Retype the listing that follows, exactly as written.

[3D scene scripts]
****

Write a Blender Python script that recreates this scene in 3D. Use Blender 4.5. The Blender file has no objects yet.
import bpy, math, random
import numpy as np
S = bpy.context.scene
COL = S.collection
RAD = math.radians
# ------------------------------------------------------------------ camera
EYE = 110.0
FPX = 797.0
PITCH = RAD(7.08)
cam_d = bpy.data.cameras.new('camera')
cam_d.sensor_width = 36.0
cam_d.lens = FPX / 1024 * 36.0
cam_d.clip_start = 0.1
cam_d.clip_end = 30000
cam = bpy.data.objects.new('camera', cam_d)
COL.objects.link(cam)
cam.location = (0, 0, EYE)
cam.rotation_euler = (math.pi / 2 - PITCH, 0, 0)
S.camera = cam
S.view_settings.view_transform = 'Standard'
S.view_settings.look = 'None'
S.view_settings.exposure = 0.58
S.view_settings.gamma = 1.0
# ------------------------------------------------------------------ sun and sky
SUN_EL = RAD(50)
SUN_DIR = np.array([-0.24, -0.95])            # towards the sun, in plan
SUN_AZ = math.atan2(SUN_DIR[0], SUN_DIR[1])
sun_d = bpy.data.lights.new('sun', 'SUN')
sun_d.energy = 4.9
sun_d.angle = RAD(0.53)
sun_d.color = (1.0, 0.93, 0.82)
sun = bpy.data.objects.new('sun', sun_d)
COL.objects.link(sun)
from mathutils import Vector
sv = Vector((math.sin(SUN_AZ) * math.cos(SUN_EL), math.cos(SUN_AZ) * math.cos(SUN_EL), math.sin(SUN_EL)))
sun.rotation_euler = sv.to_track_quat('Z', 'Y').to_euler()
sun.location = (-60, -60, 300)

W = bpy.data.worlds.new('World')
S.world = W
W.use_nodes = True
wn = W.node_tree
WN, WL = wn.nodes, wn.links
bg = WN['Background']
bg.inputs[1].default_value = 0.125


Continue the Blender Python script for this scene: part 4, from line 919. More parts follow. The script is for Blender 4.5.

****

Response to this exercise:
Write a Blender Python script that recreates this scene in 3D. Use Blender 4.5. The Blender file has no objects yet.
import bpy, math, random
import numpy as np
S = bpy.context.scene
COL = S.collection
RAD = math.radians
# ------------------------------------------------------------------ camera
EYE = 110.0
FPX = 797.0
PITCH = RAD(7.08)
cam_d = bpy.data.cameras.new('camera')
cam_d.sensor_width = 36.0
cam_d.lens = FPX / 1024 * 36.0
cam_d.clip_start = 0.1
cam_d.clip_end = 30000
cam = bpy.data.objects.new('camera', cam_d)
COL.objects.link(cam)
cam.location = (0, 0, EYE)
cam.rotation_euler = (math.pi / 2 - PITCH, 0, 0)
S.camera = cam
S.view_settings.view_transform = 'Standard'
S.view_settings.look = 'None'
S.view_settings.exposure = 0.58
S.view_settings.gamma = 1.0
# ------------------------------------------------------------------ sun and sky
SUN_EL = RAD(50)
SUN_DIR = np.array([-0.24, -0.95])            # towards the sun, in plan
SUN_AZ = math.atan2(SUN_DIR[0], SUN_DIR[1])
sun_d = bpy.data.lights.new('sun', 'SUN')
sun_d.energy = 4.9
sun_d.angle = RAD(0.53)
sun_d.color = (1.0, 0.93, 0.82)
sun = bpy.data.objects.new('sun', sun_d)
COL.objects.link(sun)
from mathutils import Vector
sv = Vector((math.sin(SUN_AZ) * math.cos(SUN_EL), math.cos(SUN_AZ) * math.cos(SUN_EL), math.sin(SUN_EL)))
sun.rotation_euler = sv.to_track_quat('Z', 'Y').to_euler()
sun.location = (-60, -60, 300)

W = bpy.data.worlds.new('World')
S.world = W
W.use_nodes = True
wn = W.node_tree
WN, WL = wn.nodes, wn.links
bg = WN['Background']
bg.inputs[1].default_value = 0.125


Continue the Blender Python script for this scene: part 4, from line 919. More parts follow. The script is for Blender 4.5.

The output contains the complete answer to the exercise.